House debates

Monday, 24 February 2020

Questions without Notice


3:03 pm

Photo of Karen AndrewsKaren Andrews (McPherson, Liberal Party, Minister for Industry) Share this | Hansard source

I thank the member for Robertson for her question and acknowledge her as a champion of manufacturing in her electorate. Her electorate, like many electorates right across Australia but especially those in regional Australia, has a very strong manufacturing base—businesses like Chamberlain Australia, which manufactures garage door openers in West Gosford. Chamberlain Australia has received support and mentoring from the federal government to help them grow their business.

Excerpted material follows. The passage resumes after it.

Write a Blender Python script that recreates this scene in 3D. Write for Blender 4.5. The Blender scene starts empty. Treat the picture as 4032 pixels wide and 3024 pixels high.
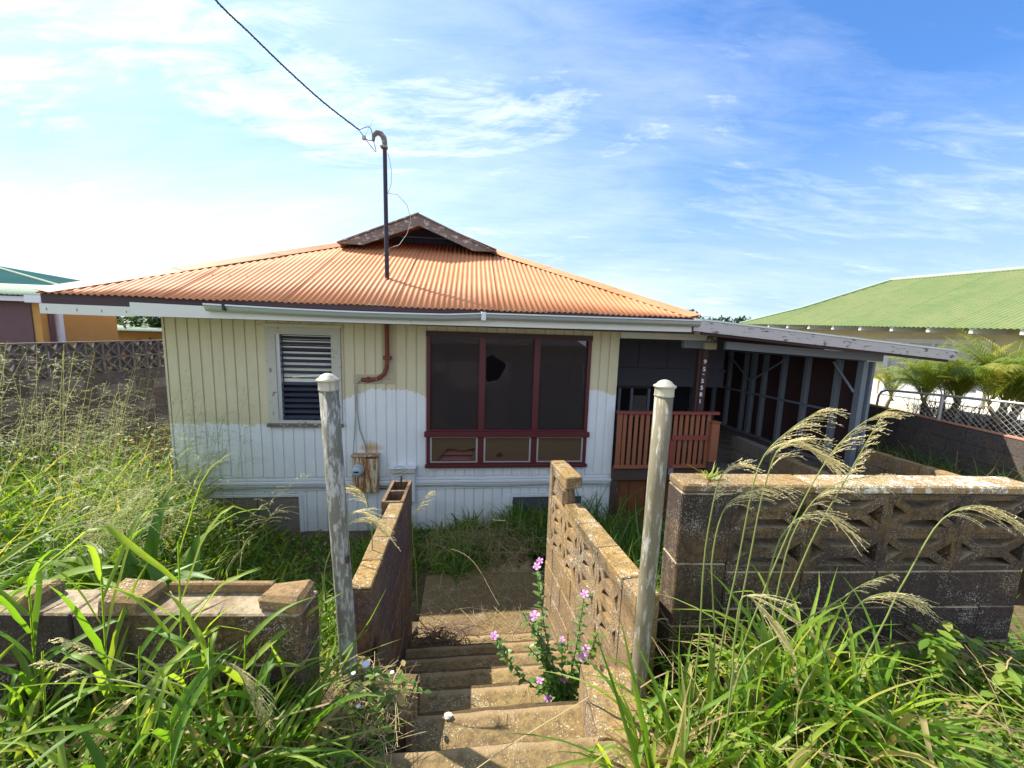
import bpy, bmesh, math, random
import numpy as np
from mathutils import Vector, Matrix
from mathutils.geometry import tessellate_polygon
random.seed(7); rng = np.random.default_rng(7)
S = bpy.context.scene
C = S.collection
R = math.radians

# ------------------------------------------------------------------ camera
cam = bpy.data.objects.new('camera', bpy.data.cameras.new('camera'))
C.objects.link(cam); S.camera = cam
cam.data.sensor_width = 36; cam.data.lens = 13.52
cam.data.clip_start = 0.05; cam.data.clip_end = 3000
cam.location = (0, 0, 1.53)
cam.rotation_euler = (Matrix.Rotation(R(90 - 7.4), 3, 'X') @ Matrix.Rotation(R(1.8), 3, 'Z')).to_euler()

# ------------------------------------------------------------------ light
SUN_EL, SUN_AZ = 48.5, -65.0                       # azimuth from +Y, negative = towards -X
sd = Vector((math.sin(R(SUN_AZ)) * math.cos(R(SUN_EL)), math.cos(R(SUN_AZ)) * math.cos(R(SUN_EL)), math.sin(R(SUN_EL))))
sun = bpy.data.objects.new('sun', bpy.data.lights.new('sun', 'SUN'))
C.objects.link(sun)
sun.data.energy = 3.1; sun.data.angle = R(0.5); sun.data.color = (1.0, 0.94, 0.82)
sun.rotation_euler = sd.to_track_quat('Z', 'Y').to_euler(); sun.location = (-20, 10, 20)

S.view_settings.view_transform = 'Standard'; S.view_settings.look = 'None'
S.view_settings.exposure = 1.7; S.view_settings.gamma = 1; S.view_settings.use_curve_mapping = False
S.cycles.max_bounces = 6; S.cycles.transparent_max_bounces = 12; S.cycles.transmission_bounces = 4
S.cycles.diffuse_bounces = 3; S.cycles.glossy_bounces = 3

class NT:
    """tiny node-tree helper"""
    def __init__(s, tree): s.t = tree; s.n = tree.nodes; s.l = tree.links
    def new(s, typ, **k):
        n = s.n.new(typ)
        for a, b in k.items():
            if a.startswith('i_'):
                key = a[2:]; key = int(key) if key.isdigit() else key.replace('_', ' ')
                s.put(n.inputs[key], b)
            else: setattr(n, a, b)
        return n
    def put(s, sock, v):
        if hasattr(v, 'is_output'): s.l.new(v, sock)
        else:
            if isinstance(v, (tuple, list)) and len(v) == 3 and sock.type == 'RGBA': v = (*v, 1)
            sock.default_value = v
    def math(s, op, a, b=0.0, c=None, clamp=False):
        n = s.n.new('ShaderNodeMath'); n.operation = op; n.use_clamp = clamp
        s.put(n.inputs[0], a); s.put(n.inputs[1], b)
        if c is not None: s.put(n.inputs[2], c)
        return n.outputs[0]
    def mix(s, f, a, b, blend='MIX'):
        n = s.n.new('ShaderNodeMix'); n.data_type = 'RGBA'; n.blend_type = blend
        s.put(n.inputs[0], f); s.put(n.inputs[6], a); s.put(n.inputs[7], b)
        return n.outputs[2]
    def ramp(s, f, *stops):
        n = s.n.new('ShaderNodeValToRGB'); e = n.color_ramp.elements
        while len(e) < len(stops): e.new(0.5)
        for k, (p, c) in zip(e, stops):
            k.position = p; k.color = (c, c, c, 1) if isinstance(c, (int, float)) else (*c, 1)
        s.put(n.inputs[0], f); return n.outputs[0]
    def noise(s, vec, scale, detail=4, rough=.55, dist=0.0, out=0):
        n = s.n.new('ShaderNodeTexNoise')
        if vec is not None: s.l.new(vec, n.inputs['Vector'])
        n.inputs['Scale'].default_value = scale; n.inputs['Detail'].default_value = detail
        n.inputs['Roughness'].default_value = rough; n.inputs['Distortion'].default_value = dist
        return n.outputs[out]
    def mapping(s, vec, scale=(1, 1, 1), rot=(0, 0, 0), loc=(0, 0, 0)):
        n = s.n.new('ShaderNodeMapping'); s.l.new(vec, n.inputs[0])
        n.inputs['Scale'].default_value = scale; n.inputs['Rotation'].default_value = rot; n.inputs['Location'].default_value = loc
        return n.outputs[0]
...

In the last financial year alone their revenue increased by 11 per cent, to $52.8 million, and they're now aiming to grow sales to the Middle East from $2 million to $10 million by the end of this year. I would be very confident that they didn't just pluck that figure of $10 million out of the air having no idea how they were going to get there; they would have worked through how their business was going to expand, how their businesses was going to grow. That's because most businesses—in particular, small and medium enterprises—understand that you actually have to have a plan and a way to get to where you want to be, not just make a big announcement at the end.

Labor is always putting out doomsday media releases that talk down Australian manufacturing, but the fact is that total manufacturing exports have increased by almost $1 billion in the year to December 2019, and that's close to a 10 per cent increase in 12 months. We are continuing to back Australian manufacturing businesses. We announced the $160 million Manufacturing Modernisation Fund. This fund is going to help our small and medium manufacturers to grow, upgrade and upskill so that they can continue to compete globally and create local jobs for us.

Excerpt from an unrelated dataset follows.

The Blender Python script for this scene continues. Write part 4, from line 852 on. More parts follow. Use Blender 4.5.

Manufacturing businesses are certainly benefiting from our balanced plan to manage the economy, to reduce taxes, to cut red tape and to keep energy prices down. When I speak to manufacturers across Australia, the single biggest issue that they have is the cost of their inputs, particularly the cost of energy. It is one of their most significant issues, and those opposite are only promising that they're going to increase energy pricing. What they have offered is an uncosted, headline-grabbing policy. This is a policy offering from the Labor Party. What have they delivered in the past for us? They have delivered pink batts, Green Loans, 'cash for clunkers' and the carbon tax.